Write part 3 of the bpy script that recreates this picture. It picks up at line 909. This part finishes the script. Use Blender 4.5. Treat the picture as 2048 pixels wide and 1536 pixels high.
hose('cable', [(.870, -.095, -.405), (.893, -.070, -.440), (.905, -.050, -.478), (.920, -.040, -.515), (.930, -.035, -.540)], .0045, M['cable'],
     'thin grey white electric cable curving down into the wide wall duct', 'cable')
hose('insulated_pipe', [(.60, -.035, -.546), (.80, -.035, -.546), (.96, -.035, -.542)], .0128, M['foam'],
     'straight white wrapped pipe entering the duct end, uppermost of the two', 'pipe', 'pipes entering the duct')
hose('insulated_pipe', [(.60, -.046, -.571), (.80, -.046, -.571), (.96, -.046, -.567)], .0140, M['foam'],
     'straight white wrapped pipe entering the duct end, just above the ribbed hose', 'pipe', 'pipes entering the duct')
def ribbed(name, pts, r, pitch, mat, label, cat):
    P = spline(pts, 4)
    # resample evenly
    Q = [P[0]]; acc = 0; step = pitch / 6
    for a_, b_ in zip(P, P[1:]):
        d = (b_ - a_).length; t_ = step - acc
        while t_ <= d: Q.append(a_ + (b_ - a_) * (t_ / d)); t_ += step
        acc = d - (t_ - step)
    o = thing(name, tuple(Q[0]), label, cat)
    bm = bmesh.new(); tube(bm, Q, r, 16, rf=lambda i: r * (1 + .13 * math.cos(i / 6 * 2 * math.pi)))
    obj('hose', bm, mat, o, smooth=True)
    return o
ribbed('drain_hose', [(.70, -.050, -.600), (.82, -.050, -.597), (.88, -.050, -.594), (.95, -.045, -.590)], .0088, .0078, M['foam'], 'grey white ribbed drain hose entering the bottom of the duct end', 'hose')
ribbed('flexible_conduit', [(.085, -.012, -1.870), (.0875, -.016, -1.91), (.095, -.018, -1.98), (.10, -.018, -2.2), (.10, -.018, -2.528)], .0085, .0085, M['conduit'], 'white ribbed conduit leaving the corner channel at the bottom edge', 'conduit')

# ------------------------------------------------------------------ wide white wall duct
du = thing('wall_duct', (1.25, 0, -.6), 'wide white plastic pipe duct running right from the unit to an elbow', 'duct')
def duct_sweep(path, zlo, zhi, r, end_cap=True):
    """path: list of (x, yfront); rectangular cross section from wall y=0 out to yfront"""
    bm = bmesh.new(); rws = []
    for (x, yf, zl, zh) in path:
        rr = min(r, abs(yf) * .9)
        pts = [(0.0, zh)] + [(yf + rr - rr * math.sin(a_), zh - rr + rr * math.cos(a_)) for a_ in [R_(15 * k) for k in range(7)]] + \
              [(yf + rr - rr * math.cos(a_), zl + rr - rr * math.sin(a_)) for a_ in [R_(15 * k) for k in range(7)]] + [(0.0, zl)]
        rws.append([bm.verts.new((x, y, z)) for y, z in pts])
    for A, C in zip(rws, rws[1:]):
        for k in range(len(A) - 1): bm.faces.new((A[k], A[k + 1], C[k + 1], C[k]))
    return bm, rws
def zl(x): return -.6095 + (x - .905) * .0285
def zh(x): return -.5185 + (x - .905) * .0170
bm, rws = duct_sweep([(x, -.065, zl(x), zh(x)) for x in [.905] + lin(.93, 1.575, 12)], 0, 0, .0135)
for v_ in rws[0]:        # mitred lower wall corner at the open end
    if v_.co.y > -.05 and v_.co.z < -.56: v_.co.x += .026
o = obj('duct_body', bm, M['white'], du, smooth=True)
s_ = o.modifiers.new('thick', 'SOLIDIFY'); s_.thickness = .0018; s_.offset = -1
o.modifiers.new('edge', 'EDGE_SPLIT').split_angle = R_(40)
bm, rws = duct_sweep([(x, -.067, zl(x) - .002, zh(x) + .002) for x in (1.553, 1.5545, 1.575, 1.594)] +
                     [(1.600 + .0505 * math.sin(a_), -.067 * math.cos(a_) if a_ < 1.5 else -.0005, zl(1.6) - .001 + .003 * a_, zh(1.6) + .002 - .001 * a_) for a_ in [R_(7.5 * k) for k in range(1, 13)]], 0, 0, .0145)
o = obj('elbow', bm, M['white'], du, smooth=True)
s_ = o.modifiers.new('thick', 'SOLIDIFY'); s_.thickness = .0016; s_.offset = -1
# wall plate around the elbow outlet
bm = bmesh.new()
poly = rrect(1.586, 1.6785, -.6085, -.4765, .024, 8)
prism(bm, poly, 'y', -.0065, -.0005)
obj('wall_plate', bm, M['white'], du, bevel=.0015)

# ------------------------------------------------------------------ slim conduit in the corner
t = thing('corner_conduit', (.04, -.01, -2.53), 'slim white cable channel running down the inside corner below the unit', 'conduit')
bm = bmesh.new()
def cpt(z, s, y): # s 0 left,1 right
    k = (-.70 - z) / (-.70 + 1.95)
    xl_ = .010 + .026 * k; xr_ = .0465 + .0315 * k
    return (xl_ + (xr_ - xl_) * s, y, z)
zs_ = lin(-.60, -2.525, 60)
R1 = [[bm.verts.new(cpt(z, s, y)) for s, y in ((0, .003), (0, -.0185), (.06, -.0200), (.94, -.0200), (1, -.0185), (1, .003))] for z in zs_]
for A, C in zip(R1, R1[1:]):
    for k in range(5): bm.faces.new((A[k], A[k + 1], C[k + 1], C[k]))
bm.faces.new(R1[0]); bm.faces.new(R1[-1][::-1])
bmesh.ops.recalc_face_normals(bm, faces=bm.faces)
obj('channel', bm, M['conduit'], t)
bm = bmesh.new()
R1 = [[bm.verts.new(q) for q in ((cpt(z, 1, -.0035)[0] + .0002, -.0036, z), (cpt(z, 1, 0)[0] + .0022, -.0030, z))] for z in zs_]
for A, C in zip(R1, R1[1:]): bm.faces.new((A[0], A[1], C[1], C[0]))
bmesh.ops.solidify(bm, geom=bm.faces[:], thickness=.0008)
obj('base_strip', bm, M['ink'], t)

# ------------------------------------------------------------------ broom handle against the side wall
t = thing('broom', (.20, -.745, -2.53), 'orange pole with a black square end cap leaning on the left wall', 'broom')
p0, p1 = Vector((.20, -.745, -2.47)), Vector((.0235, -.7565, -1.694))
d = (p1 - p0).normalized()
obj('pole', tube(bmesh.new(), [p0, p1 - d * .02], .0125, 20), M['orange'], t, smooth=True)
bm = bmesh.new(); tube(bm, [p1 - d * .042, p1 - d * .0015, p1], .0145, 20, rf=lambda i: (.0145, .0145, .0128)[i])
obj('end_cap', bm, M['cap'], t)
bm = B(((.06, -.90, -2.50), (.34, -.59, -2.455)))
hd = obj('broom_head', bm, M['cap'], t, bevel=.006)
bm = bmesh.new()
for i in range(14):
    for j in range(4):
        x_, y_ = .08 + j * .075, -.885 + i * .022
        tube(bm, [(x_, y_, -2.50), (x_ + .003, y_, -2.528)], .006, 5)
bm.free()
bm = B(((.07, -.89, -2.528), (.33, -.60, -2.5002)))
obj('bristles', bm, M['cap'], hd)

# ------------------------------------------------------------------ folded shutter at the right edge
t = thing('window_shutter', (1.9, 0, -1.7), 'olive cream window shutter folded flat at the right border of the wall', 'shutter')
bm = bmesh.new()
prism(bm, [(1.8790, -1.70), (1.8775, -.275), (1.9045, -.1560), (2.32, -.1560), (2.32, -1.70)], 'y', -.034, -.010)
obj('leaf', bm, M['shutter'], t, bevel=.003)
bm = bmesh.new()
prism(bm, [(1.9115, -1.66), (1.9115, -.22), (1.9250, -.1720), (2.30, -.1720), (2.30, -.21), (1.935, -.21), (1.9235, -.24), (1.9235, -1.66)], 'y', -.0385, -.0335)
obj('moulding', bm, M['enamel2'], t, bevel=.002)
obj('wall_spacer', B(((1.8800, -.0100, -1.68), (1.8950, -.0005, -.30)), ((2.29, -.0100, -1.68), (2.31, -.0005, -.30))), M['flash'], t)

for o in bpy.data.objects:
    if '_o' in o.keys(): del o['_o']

·····

Using the material above, quote the first line and each line after it, stopping at and including the line that holds "bottom edge', 'conduit')".

Expected answer:
Write part 3 of the bpy script that recreates this picture. It picks up at line 909. This part finishes the script. Use Blender 4.5. Treat the picture as 2048 pixels wide and 1536 pixels high.
hose('cable', [(.870, -.095, -.405), (.893, -.070, -.440), (.905, -.050, -.478), (.920, -.040, -.515), (.930, -.035, -.540)], .0045, M['cable'],
     'thin grey white electric cable curving down into the wide wall duct', 'cable')
hose('insulated_pipe', [(.60, -.035, -.546), (.80, -.035, -.546), (.96, -.035, -.542)], .0128, M['foam'],
     'straight white wrapped pipe entering the duct end, uppermost of the two', 'pipe', 'pipes entering the duct')
hose('insulated_pipe', [(.60, -.046, -.571), (.80, -.046, -.571), (.96, -.046, -.567)], .0140, M['foam'],
     'straight white wrapped pipe entering the duct end, just above the ribbed hose', 'pipe', 'pipes entering the duct')
def ribbed(name, pts, r, pitch, mat, label, cat):
    P = spline(pts, 4)
    # resample evenly
    Q = [P[0]]; acc = 0; step = pitch / 6
    for a_, b_ in zip(P, P[1:]):
        d = (b_ - a_).length; t_ = step - acc
        while t_ <= d: Q.append(a_ + (b_ - a_) * (t_ / d)); t_ += step
        acc = d - (t_ - step)
    o = thing(name, tuple(Q[0]), label, cat)
    bm = bmesh.new(); tube(bm, Q, r, 16, rf=lambda i: r * (1 + .13 * math.cos(i / 6 * 2 * math.pi)))
    obj('hose', bm, mat, o, smooth=True)
    return o
ribbed('drain_hose', [(.70, -.050, -.600), (.82, -.050, -.597), (.88, -.050, -.594), (.95, -.045, -.590)], .0088, .0078, M['foam'], 'grey white ribbed drain hose entering the bottom of the duct end', 'hose')
ribbed('flexible_conduit', [(.085, -.012, -1.870), (.0875, -.016, -1.91), (.095, -.018, -1.98), (.10, -.018, -2.2), (.10, -.018, -2.528)], .0085, .0085, M['conduit'], 'white ribbed conduit leaving the corner channel at the bottom edge', 'conduit')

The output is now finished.